Annie Le Brun, auteur de plusieurs ouvrages sur le sujet dont l’incontournable Soudain, un bloc d’abîme, Sade, se voit confier le commissariat général de l’exposition consacrée à Sade organisée par le musée d’Orsay à l’occasion du bicentenaire de la mort de l’écrivain. Le propos, tel qu’elle le définit elle-même, sera de « montrer comment, avant d’avoir une importance majeure dans la pensée du XXe siècle, l’œuvre de Sade a induit une part de la sensibilité du XIXe siècle, quand bien même le personnage et ses idées y auront-ils été tenus pour maudits.
Car si Baudelaire, Flaubert, Huysmans, Swinburne, Mirbeau… sans parler d’Apollinaire, s’y sont référés à titres divers, tout porte à croire que la force de cette pensée est d’avoir aussi rencontré, révélé, voire provoqué ce qui agite alors en profondeur l’expression plastique, concernant autant l’inscription du désir que son pouvoir de métamorphose.

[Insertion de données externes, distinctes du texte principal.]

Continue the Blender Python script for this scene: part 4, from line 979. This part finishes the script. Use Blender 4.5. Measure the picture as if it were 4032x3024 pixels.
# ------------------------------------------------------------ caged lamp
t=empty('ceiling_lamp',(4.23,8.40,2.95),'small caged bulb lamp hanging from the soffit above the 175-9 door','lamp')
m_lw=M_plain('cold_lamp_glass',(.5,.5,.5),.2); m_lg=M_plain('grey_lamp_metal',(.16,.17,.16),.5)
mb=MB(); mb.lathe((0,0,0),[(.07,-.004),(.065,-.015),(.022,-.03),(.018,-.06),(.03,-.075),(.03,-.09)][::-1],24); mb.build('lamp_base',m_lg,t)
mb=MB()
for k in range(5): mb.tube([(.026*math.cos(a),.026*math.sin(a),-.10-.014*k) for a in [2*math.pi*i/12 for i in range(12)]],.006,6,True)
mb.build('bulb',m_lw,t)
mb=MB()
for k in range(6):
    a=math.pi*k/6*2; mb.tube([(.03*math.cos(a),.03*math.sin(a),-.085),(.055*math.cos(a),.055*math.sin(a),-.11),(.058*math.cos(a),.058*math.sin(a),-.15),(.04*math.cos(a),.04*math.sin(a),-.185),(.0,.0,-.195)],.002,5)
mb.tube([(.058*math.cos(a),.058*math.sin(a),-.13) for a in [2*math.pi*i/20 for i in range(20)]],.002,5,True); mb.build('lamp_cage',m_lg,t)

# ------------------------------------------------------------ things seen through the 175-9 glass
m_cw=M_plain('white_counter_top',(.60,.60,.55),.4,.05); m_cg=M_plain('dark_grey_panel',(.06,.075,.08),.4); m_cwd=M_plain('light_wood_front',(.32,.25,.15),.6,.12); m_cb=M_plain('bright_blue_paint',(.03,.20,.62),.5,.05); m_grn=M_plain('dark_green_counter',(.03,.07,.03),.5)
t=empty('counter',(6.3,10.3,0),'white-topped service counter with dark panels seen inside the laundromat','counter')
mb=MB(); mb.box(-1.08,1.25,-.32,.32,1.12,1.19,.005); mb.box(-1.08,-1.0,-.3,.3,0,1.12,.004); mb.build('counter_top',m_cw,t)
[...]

C’est l’image du corps en train d’être bouleversée de l’intérieur, annonçant une révolution de la représentation. Que ce soit évident chez Delacroix, Moreau, Böcklin…, ce qui est en jeu n’est pas sans inquiéter aussi Ingres, Degas ou Cézanne et bien sûr Picasso. Et cela tandis que Félicien Rops, Odilon Redon, Alfred Kubin se rapprochant d’une expression restée jusqu’alors marginale (curiosa ou folie), avant que le surréalisme ne reconnaisse le désir comme grand inventeur de forme.
À retrouver ce cheminement, il sera possible de mesurer combien, à dire ce qu’on ne veut pas voir, Sade aura incité à montrer ce qu’on ne peut pas dire. Ou comment le XIXe siècle s’est fait le conducteur d’une pensée qui, découvrant l’imaginaire du corps, va amener à la première conscience physique de l’infini.»